* [Data]:

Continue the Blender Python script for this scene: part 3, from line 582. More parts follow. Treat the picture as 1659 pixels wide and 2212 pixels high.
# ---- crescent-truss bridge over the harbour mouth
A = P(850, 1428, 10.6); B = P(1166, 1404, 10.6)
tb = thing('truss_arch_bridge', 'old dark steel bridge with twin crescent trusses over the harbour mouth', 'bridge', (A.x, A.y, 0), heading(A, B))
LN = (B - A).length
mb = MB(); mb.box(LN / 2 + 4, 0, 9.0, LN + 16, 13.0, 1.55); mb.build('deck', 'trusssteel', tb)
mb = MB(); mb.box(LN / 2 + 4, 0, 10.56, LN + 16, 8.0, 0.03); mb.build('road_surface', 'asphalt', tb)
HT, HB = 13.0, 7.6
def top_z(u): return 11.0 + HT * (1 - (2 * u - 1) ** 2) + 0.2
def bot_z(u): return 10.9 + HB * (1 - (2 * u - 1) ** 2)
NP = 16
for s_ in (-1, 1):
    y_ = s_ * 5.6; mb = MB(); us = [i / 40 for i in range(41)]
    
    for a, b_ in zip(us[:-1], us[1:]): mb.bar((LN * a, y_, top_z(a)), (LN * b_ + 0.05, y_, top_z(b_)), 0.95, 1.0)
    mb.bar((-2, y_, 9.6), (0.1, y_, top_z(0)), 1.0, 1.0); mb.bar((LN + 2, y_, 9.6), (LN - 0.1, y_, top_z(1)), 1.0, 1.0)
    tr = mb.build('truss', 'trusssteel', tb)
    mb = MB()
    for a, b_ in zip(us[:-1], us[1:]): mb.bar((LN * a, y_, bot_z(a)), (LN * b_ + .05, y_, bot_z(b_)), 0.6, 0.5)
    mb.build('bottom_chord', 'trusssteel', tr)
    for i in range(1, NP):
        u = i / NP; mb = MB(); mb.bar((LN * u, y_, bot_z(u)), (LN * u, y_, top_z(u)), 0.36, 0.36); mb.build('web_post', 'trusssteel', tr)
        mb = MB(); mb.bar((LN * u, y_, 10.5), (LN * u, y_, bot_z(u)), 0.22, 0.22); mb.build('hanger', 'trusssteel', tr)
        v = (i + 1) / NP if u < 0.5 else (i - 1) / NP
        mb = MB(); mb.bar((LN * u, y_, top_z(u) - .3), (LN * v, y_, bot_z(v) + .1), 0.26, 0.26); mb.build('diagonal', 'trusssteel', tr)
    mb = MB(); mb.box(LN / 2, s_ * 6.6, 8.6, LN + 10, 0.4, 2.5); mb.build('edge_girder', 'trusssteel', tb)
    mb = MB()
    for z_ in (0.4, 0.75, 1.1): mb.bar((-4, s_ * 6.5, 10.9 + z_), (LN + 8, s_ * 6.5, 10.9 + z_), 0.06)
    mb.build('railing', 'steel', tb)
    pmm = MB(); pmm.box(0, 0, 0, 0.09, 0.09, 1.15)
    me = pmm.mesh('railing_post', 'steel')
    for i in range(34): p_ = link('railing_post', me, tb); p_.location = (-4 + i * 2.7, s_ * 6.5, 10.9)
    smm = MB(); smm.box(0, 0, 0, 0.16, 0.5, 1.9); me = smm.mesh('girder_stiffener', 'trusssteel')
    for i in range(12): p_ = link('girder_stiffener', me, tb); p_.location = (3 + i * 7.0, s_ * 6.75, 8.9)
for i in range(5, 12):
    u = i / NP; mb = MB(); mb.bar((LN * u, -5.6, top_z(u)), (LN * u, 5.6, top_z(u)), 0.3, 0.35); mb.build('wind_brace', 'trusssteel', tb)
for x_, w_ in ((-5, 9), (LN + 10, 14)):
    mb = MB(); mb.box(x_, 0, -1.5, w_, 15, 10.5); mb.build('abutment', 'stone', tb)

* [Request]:
Retype the listing. Match it exactly.

* [Final result]:
Continue the Blender Python script for this scene: part 3, from line 582. More parts follow. Treat the picture as 1659 pixels wide and 2212 pixels high.
# ---- crescent-truss bridge over the harbour mouth
A = P(850, 1428, 10.6); B = P(1166, 1404, 10.6)
tb = thing('truss_arch_bridge', 'old dark steel bridge with twin crescent trusses over the harbour mouth', 'bridge', (A.x, A.y, 0), heading(A, B))
LN = (B - A).length
mb = MB(); mb.box(LN / 2 + 4, 0, 9.0, LN + 16, 13.0, 1.55); mb.build('deck', 'trusssteel', tb)
mb = MB(); mb.box(LN / 2 + 4, 0, 10.56, LN + 16, 8.0, 0.03); mb.build('road_surface', 'asphalt', tb)
HT, HB = 13.0, 7.6
def top_z(u): return 11.0 + HT * (1 - (2 * u - 1) ** 2) + 0.2
def bot_z(u): return 10.9 + HB * (1 - (2 * u - 1) ** 2)
NP = 16
for s_ in (-1, 1):
    y_ = s_ * 5.6; mb = MB(); us = [i / 40 for i in range(41)]
    
    for a, b_ in zip(us[:-1], us[1:]): mb.bar((LN * a, y_, top_z(a)), (LN * b_ + 0.05, y_, top_z(b_)), 0.95, 1.0)
    mb.bar((-2, y_, 9.6), (0.1, y_, top_z(0)), 1.0, 1.0); mb.bar((LN + 2, y_, 9.6), (LN - 0.1, y_, top_z(1)), 1.0, 1.0)
    tr = mb.build('truss', 'trusssteel', tb)
    mb = MB()
    for a, b_ in zip(us[:-1], us[1:]): mb.bar((LN * a, y_, bot_z(a)), (LN * b_ + .05, y_, bot_z(b_)), 0.6, 0.5)
    mb.build('bottom_chord', 'trusssteel', tr)
    for i in range(1, NP):
        u = i / NP; mb = MB(); mb.bar((LN * u, y_, bot_z(u)), (LN * u, y_, top_z(u)), 0.36, 0.36); mb.build('web_post', 'trusssteel', tr)
        mb = MB(); mb.bar((LN * u, y_, 10.5), (LN * u, y_, bot_z(u)), 0.22, 0.22); mb.build('hanger', 'trusssteel', tr)
        v = (i + 1) / NP if u < 0.5 else (i - 1) / NP
        mb = MB(); mb.bar((LN * u, y_, top_z(u) - .3), (LN * v, y_, bot_z(v) + .1), 0.26, 0.26); mb.build('diagonal', 'trusssteel', tr)
    mb = MB(); mb.box(LN / 2, s_ * 6.6, 8.6, LN + 10, 0.4, 2.5); mb.build('edge_girder', 'trusssteel', tb)
    mb = MB()
    for z_ in (0.4, 0.75, 1.1): mb.bar((-4, s_ * 6.5, 10.9 + z_), (LN + 8, s_ * 6.5, 10.9 + z_), 0.06)
    mb.build('railing', 'steel', tb)
    pmm = MB(); pmm.box(0, 0, 0, 0.09, 0.09, 1.15)
    me = pmm.mesh('railing_post', 'steel')
    for i in range(34): p_ = link('railing_post', me, tb); p_.location = (-4 + i * 2.7, s_ * 6.5, 10.9)
    smm = MB(); smm.box(0, 0, 0, 0.16, 0.5, 1.9); me = smm.mesh('girder_stiffener', 'trusssteel')
    for i in range(12): p_ = link('girder_stiffener', me, tb); p_.location = (3 + i * 7.0, s_ * 6.75, 8.9)
for i in range(5, 12):
    u = i / NP; mb = MB(); mb.bar((LN * u, -5.6, top_z(u)), (LN * u, 5.6, top_z(u)), 0.3, 0.35); mb.build('wind_brace', 'trusssteel', tb)
for x_, w_ in ((-5, 9), (LN + 10, 14)):
    mb = MB(); mb.box(x_, 0, -1.5, w_, 15, 10.5); mb.build('abutment', 'stone', tb)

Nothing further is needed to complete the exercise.